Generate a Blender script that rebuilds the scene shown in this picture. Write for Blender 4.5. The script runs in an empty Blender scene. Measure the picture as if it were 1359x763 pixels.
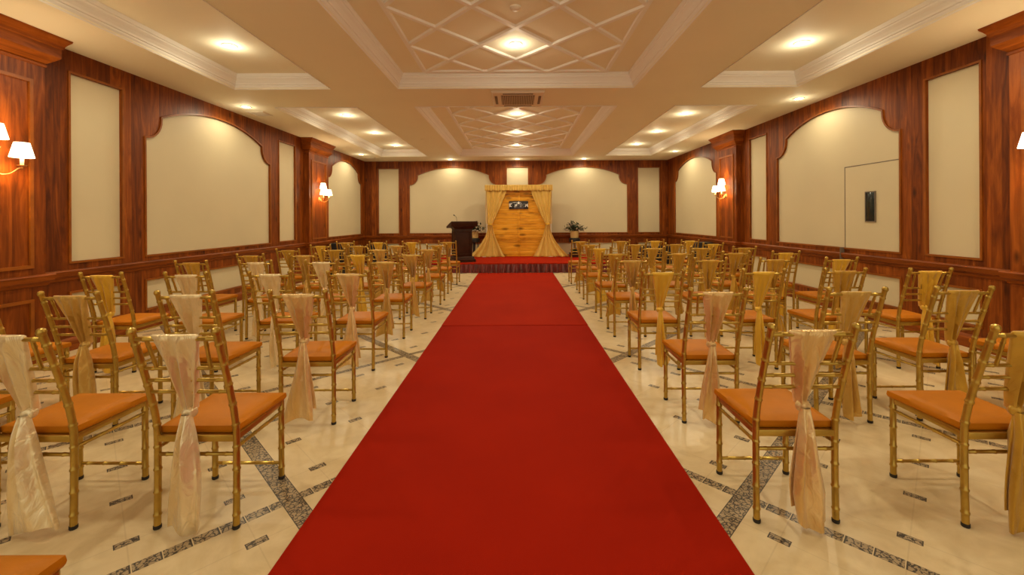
import bpy, bmesh, math, random
from mathutils import Vector, Matrix
from mathutils.geometry import tessellate_polygon
PI = math.pi
S = bpy.context.scene
C = S.collection
rnd = random.Random(7)

# ---------------------------------------------------------------- helpers
class MB:
    """collects geometry for one mesh object"""
    def __init__(s): s.v = []; s.f = []
    def add(s, vs, fs):
        n = len(s.v); s.v += [tuple(p) for p in vs]; s.f += [tuple(i + n for i in f) for f in fs]; return s
    def box(s, x0, x1, y0, y1, z0, z1, b=0.0):
        if b <= 0:
            vs = [(x, y, z) for x in (x0, x1) for y in (y0, y1) for z in (z0, z1)]
            return s.add(vs, [(0, 1, 3, 2), (4, 6, 7, 5), (0, 4, 5, 1), (2, 3, 7, 6), (0, 2, 6, 4), (1, 5, 7, 3)])
        bm = bmesh.new(); bmesh.ops.create_cube(bm, size=1)
        for v in bm.verts:
            v.co = Vector(((x0 + x1) / 2 + v.co.x * (x1 - x0), (y0 + y1) / 2 + v.co.y * (y1 - y0), (z0 + z1) / 2 + v.co.z * (z1 - z0)))
        bmesh.ops.bevel(bm, geom=list(bm.edges), offset=b, segments=2, affect='EDGES', profile=.6)
        return s.bm(bm)
    def bm(s, bm):
        bm.verts.index_update()
        s.add([v.co[:] for v in bm.verts], [[v.index for v in f.verts] for f in bm.faces]); bm.free(); return s
    def tube(s, pts, rad, n=8, cap=True, flat=1.0):
        pts = [Vector(p) for p in pts]; m = len(pts)
        if not hasattr(rad, '__len__'): rad = [rad] * m
        ref = None; vs = []
        for i, p in enumerate(pts):
            t = (pts[min(i + 1, m - 1)] - pts[max(i - 1, 0)]).normalized()
            if ref is None:
                ref = Vector((1, 0, 0)) if abs(t.x) < .8 else Vector((0, 0, 1))
            a = (ref - t * ref.dot(t)).normalized(); b = t.cross(a); ref = a
            for k in range(n):
                w = 2 * PI * k / n
                vs.append(p + a * math.cos(w) * rad[i] + b * math.sin(w) * rad[i] * flat)
        fs = [(i * n + k, i * n + (k + 1) % n, (i + 1) * n + (k + 1) % n, (i + 1) * n + k) for i in range(m - 1) for k in range(n)]
        if cap: fs += [tuple(range(n - 1, -1, -1)), tuple(range((m - 1) * n, m * n))]
        return s.add(vs, fs)
    def lathe(s, prof, c=(0, 0, 0), n=20, closed=False):
        vs = []; m = len(prof)
        for r, z in prof:
            for k in range(n):
                w = 2 * PI * k / n; vs.append((c[0] + r * math.cos(w), c[1] + r * math.sin(w), c[2] + z))
        fs = [(i * n + k, i * n + (k + 1) % n, (i + 1) * n + (k + 1) % n, (i + 1) * n + k) for i in range(m - 1) for k in range(n)]
        if closed: fs += [((m - 1) * n + k, (m - 1) * n + (k + 1) % n, (k + 1) % n, k) for k in range(n)]
        elif True:
            fs += [tuple(range(n - 1, -1, -1)), tuple(range((m - 1) * n, m * n))]
        return s.add(vs, fs)
    def sheet(s, loops, d0, d1, mp):
        """flat board with holes, outline in (u, v), thickness from d0 to d1"""
        tris = tessellate_polygon([[Vector((u, v, 0)) for u, v in L] for L in loops])
        flat = [p for L in loops for p in L]; n = len(flat)
        s_v = [mp(u, v, d0) for u, v in flat] + [mp(u, v, d1) for u, v in flat]
        fs = [tuple(t) for t in tris] + [tuple(i + n for i in reversed(t)) for t in tris]
        o = 0
        for L in loops:
            k = len(L)
            fs += [(o + i, o + (i + 1) % k, n + o + (i + 1) % k, n + o + i) for i in range(k)]
            o += k
        return s.add(s_v, fs)
    def grid(s, fn, nu, nv, closed_u=False):
        vs = [fn(i / (nu if closed_u else nu - 1), j / (nv - 1)) for j in range(nv) for i in range(nu)]
        q = nu if closed_u else nu - 1
        return s.add(vs, [(j * nu + i, j * nu + (i + 1) % nu, (j + 1) * nu + (i + 1) % nu, (j + 1) * nu + i) for j in range(nv - 1) for i in range(q)])
    def loft(s, rings):
        n = len(rings[0]); vs = [p for r in rings for p in r]; m = len(rings)
        fs = [(i * n + k, i * n + (k + 1) % n, (i + 1) * n + (k + 1) % n, (i + 1) * n + k) for i in range(m - 1) for k in range(n)]
        fs += [tuple(range(n - 1, -1, -1)), tuple(range((m - 1) * n, m * n))]
        return s.add(vs, fs)
    def mesh(s, name, m, smooth=True, ang=40):
        me = bpy.data.meshes.new(name); me.from_pydata(s.v, [], s.f); me.update()
        bm = bmesh.new(); bm.from_mesh(me); bmesh.ops.recalc_face_normals(bm, faces=list(bm.faces))
        for f in bm.faces: f.smooth = smooth
        if smooth:
            for e in bm.edges:
                if len(e.link_faces) == 2 and e.calc_face_angle(0) > math.radians(ang): e.smooth = False
        bm.to_mesh(me); bm.free(); me.materials.append(m); return me
    def build(s, name, m, parent=None, smooth=True, ang=40, **props):
        return link(name, s.mesh(name, m, smooth, ang), parent, **props)

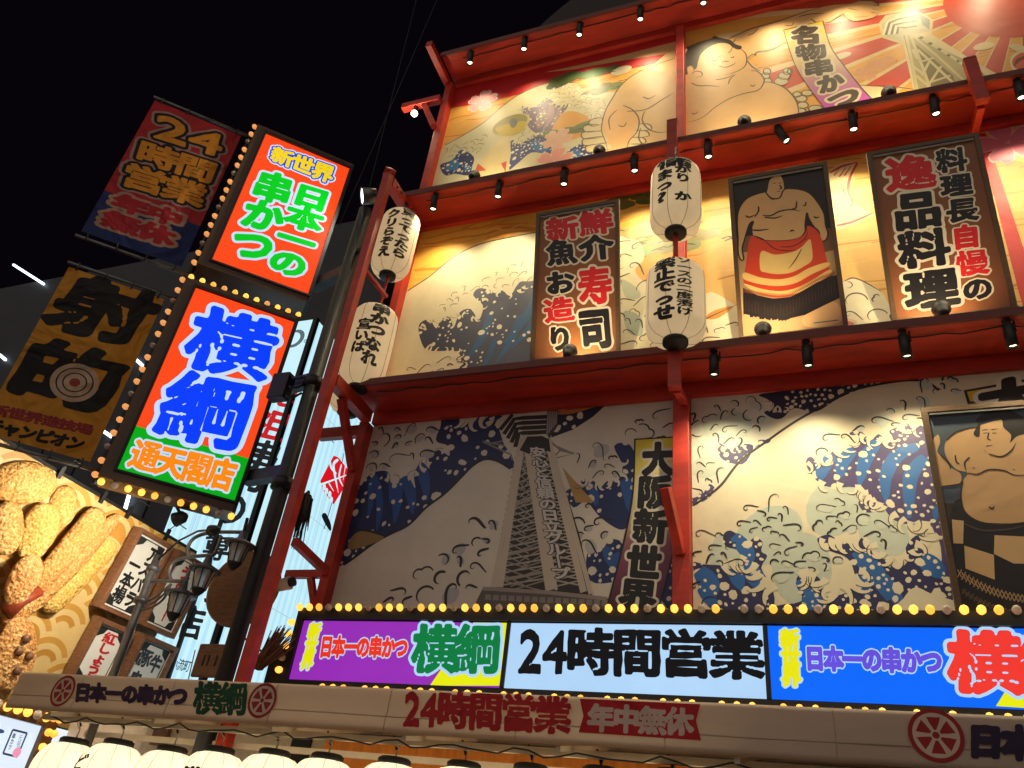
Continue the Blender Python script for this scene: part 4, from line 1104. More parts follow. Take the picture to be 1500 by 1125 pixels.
def draw_d(P):
    SK = (196, 158, 112)
    P.poly(zq([(30, 600), (180, 600), (700, 560), (900, 1200), (100, 1200)]), (52, 40, 34), 0.5, False)
    P.poly(zq([(85, 310), (105, 295), (112, 330), (100, 370), (130, 400), (160, 440), (205, 470), (195, 515), (120, 525), (60, 560), (60, 360)]), SK, 1)
    P.poly(zq([(135, 380), (140, 320), (180, 285), (240, 265), (280, 262), (330, 280), (420, 300), (560, 260), (640, 320), (680, 430), (640, 560), (560, 660), (420, 690), (300, 685), (225, 640), (205, 570), (215, 500), (235, 465), (180, 445)]), SK, 2)
    P.poly(zq([(290, 260), (300, 250), (400, 225), (440, 260), (450, 330), (420, 370), (385, 392), (330, 380), (300, 350), (288, 310)]), SK, 4)
    P.poly(zq([(268, 300), (262, 285), (280, 250), (275, 225), (320, 195), (400, 180), (455, 200), (500, 235), (500, 285), (455, 300), (425, 330), (428, 295), (395, 262), (385, 225), (340, 225), (295, 245), (288, 300)]), (20, 18, 20), 5)
    for l in ([(235, 465), (280, 470), (330, 450), (400, 455), (450, 475), (560, 470)], [(245, 395), (222, 420), (230, 460)], [(180, 385), (185, 415), (200, 425)], [(215, 500), (205, 570), (225, 640), (300, 685), (420, 690)], [(300, 275), (325, 270)], [(340, 272), (368, 268)], [(305, 288), (325, 286)], [(345, 288), (365, 286)],
              [(330, 285), (325, 312), (340, 318)], [(318, 345), (345, 342)], [(330, 380), (385, 392), (430, 365), (450, 330)], [(330, 615), (345, 625), (355, 612)], [(258, 440), (270, 445)], [(436, 448), (448, 452)], [(120, 525), (195, 515), (215, 500)], [(140, 320), (180, 285), (240, 265), (280, 262)], [(110, 380), (150, 420), (160, 450)]): P.line(zq(l), 0.014, (50, 34, 24), 6)
    P.poly(zq([(205, 580), (225, 640), (300, 690), (420, 695), (560, 670), (640, 620), (800, 640), (900, 1200), (200, 1200), (160, 670)]), (20, 17, 18), 7)
    for q in ([(165, 672), (218, 678), (215, 780), (172, 778)], [(355, 742), (480, 748), (640, 730), (640, 860), (560, 870), (440, 868), (352, 825)], [(220, 788), (352, 830), (356, 940), (226, 890)]): P.poly(zq(q), (204, 170, 122), 8, False)
    P.line(zq([(220, 690), (300, 720), (420, 715), (520, 690)]), 0.018, (70, 60, 60), 9)
    for k in range(26):
        x = 190 + k * 18
        y = 895 + 7.2 * k + 20 * math.sin(k * 0.2)
        for a, b in (((x, y), (x + 18, y + 34)), ((x + 18, y), (x, y + 34))): P.line(zq([a, b]), 0.009, (170, 140, 100), 9.2, False, False)
        for a, b in (((x, y + 75), (x + 18, y + 100)), ((x + 18, y + 75), (x, y + 100))): P.line(zq([a, b]), 0.007, (110, 86, 60), 9.4, False, False)
poster(0, 1.05, 2.6, 3.75, 5.87, 7, 'large framed print of a wrestler in a black checked apron above the lit sign', (66, 80, 92), draw_d)
# ================================================================== SPOTLIGHTS
def JT(i, a=0.16, c=1.0): return c + a * math.sin(i * 12.9898 + 4.1) * math.cos(i * 7.233)
def downlight(x, y, z, label, k, tilt=0.0, cone=76):
    root = empty('spotlight', (x, y, z), label, 'spotlight', 'black cylinder spotlights under the eaves')
    ax = np.array((tilt, 0.14, -1.0)); ax /= np.linalg.norm(ax)
    p = np.array((x, y, z - 0.055))
    m = MB(); m.lathe([(0.028, 0), (0.05, 0.008), (0.052, 0.24), (0.046, 0.24), (0.04, 0.2)], p, BLACK, 14, ax, True); hs = m.build('housing', root)
    m = MB(); m.tube([(x, y, z), (x, y, z - 0.02)], 0.04, BLACK, 10); m.tube([(x + 0.056, y, z - 0.015), (x + 0.058, y, z - 0.14)], 0.009, BLACK, 6); m.build('mount', root)
    m = MB(); m.lathe([(0.001, 0.0), (0.039, 0.001)], p + ax * 0.212, LAMPON, 12, ax); m.build('lens', hs)
    spot_light('spotlight_beam', root, p + ax * 0.25, (tilt, 0.24, -1.0), SPOT_W * k, cone, 1.0, WARM)
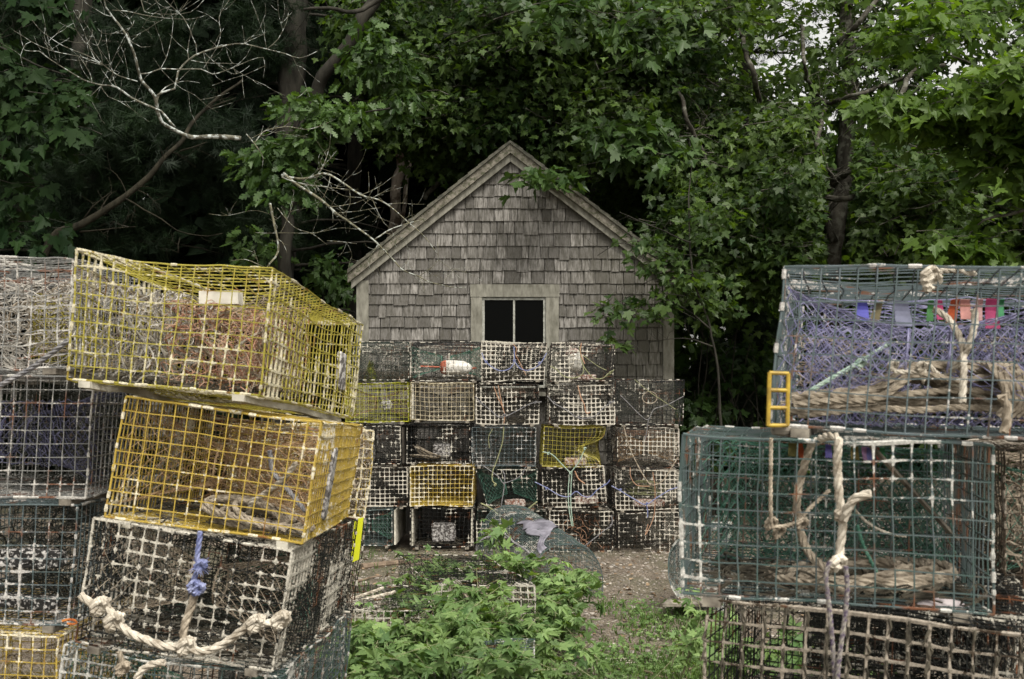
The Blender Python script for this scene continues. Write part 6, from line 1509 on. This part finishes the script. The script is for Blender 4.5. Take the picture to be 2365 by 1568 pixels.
# --- grass and small weeds as ground cover
def blades(n, region, h, seed, name, label, mat, tm='blade'):
    gg = np.random.default_rng(seed); P = []
    while len(P) < n:
        px = gg.uniform(region[0], region[1]); py = gg.uniform(region[2], region[3]); d = (EYE - .06) * F / (py - HZ)
        x = (px - 1182) / F * d; dens = vnoise(np.array([[x * 2.2, d * 2.2, 0]]), seed)[0]
        if gg.random() < (dens - .28) * 2.6: P.append((x, d, g0(x, d)))
    P = np.array(P); V = []; L_ = []
    a = gg.uniform(0, 6.283, n); hh = h * (.4 + gg.random(n)); w = .0022 + .002 * gg.random(n); ln = gg.normal(size=(n, 2)) * .5
    sx, sy = np.cos(a) * w, np.sin(a) * w
    b0 = P - np.stack([sx, sy, 0 * a], 1); b1 = P + np.stack([sx, sy, 0 * a], 1)
    m0 = P + np.stack([ln[:, 0] * hh * .3 - sx * .7, ln[:, 1] * hh * .3 - sy * .7, hh * .6], 1); m1 = m0 + np.stack([sx, sy, 0 * a], 1) * 1.4
    t_ = P + np.stack([ln[:, 0] * hh, ln[:, 1] * hh, hh], 1)
    W = np.stack([b0, b1, m1, m0, t_], 1).reshape(-1, 3); base = (np.arange(n) * 5)[:, None]
    loops = (base + np.array([0, 1, 2, 3, 3, 2, 4])[None]).ravel(); starts = ((np.arange(n) * 7)[:, None] + np.array([0, 4])[None]).ravel(); totals = np.tile([4, 3], n)
    me = mesh_np(name, W, loops, starts, totals, [mat], None, {'tint': np.repeat(np.clip(.5 + gg.normal(size=n) * .25, 0, 1), 5)})
    o = link(name, me); tag(o, label, 'grass', kind='stuff')
M['grass'] = leaf_mat('grass_blade', (.04, .085, .02), (.14, .22, .05), trans=.2, gloss=.6, spec=.2)
blades(3800, (1380, 1700, 1400, 1640), .045, 5, 'grass', 'sparse grass on the dirt in front of the near right stack', M['grass'])
blades(700, (1180, 1640, 1380, 1640), .035, 6, 'grass', 'thin grass on the path right of the vines', M['grass'])
blades(2500, (780, 1250, 1300, 1640), .06, 8, 'grass', 'rough grass under the vines', M['grass'])
gg = np.random.default_rng(12); Q = []
while len(Q) < 1400:
    px = gg.uniform(1240, 1680); py = gg.uniform(1400, 1640); d = (EYE - .05) * F / (py - HZ); x = (px - 1182) / F * d
    k_ = vnoise(np.array([[x * 2.5, d * 2.5, 4]]), 9)[0] + .25 * (px - 1400) / 250
    if gg.random() < (k_ - .62) * 2.4: Q.append((x, d, g0(x, d) + gg.uniform(.005, .045)))
Q = np.array(Q); n = len(Q)
o = leaves('weeds', M['leaf_vine'], None, Q, np.array([0, -.3, 1.0])[None] + gg.normal(size=(n, 3)) * .4, gg.normal(size=(n, 3)) * np.array([1, 1, .2]), .026 * (.6 + .8 * gg.random(n)), 'creeper', .45 + gg.normal(size=n) * .2, org=(1, 5.5, 0)); tag(o, 'small bright green weeds covering the ground before the near right stack', 'weeds', kind='stuff')
# dead leaves and twigs scattered as litter
Q = np.stack([gg.uniform(-2.4, 2.6, 1500), gg.uniform(4.6, 10, 1500), np.zeros(1500)], 1); Q[:, 2] = gz(Q[:, 0], Q[:, 1]) + .006
M['litter'] = simple_mat('dead_leaves', (.10, .06, .035), (.26, .19, .12), 6, .9)
o = leaves('leaf_litter', M['litter'], None, Q, np.array([0, 0, 1.0])[None] + gg.normal(size=(1500, 3)) * .3, gg.normal(size=(1500, 3)) * np.array([1, 1, .1]), .022 + .025 * gg.random(1500), 'hex', gg.random(1500), org=(0, 7, 0)); tag(o, 'dry brown leaf litter scattered on the dirt', 'leaf litter', kind='stuff')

◆ Task requirements ◆
Output exactly the span of lines from the top of the listing through the line holding "rnd = random.Random(7)", and leave every picture out.

◆ Result of this task ◆
Generate a Blender script that rebuilds the scene shown in this picture. Write for Blender 4.5. The script runs in an empty Blender scene. Measure the picture as if it were 1359x763 pixels.
import bpy, bmesh, math, random
from mathutils import Vector, Matrix
from mathutils.geometry import tessellate_polygon
PI = math.pi
S = bpy.context.scene
C = S.collection
rnd = random.Random(7)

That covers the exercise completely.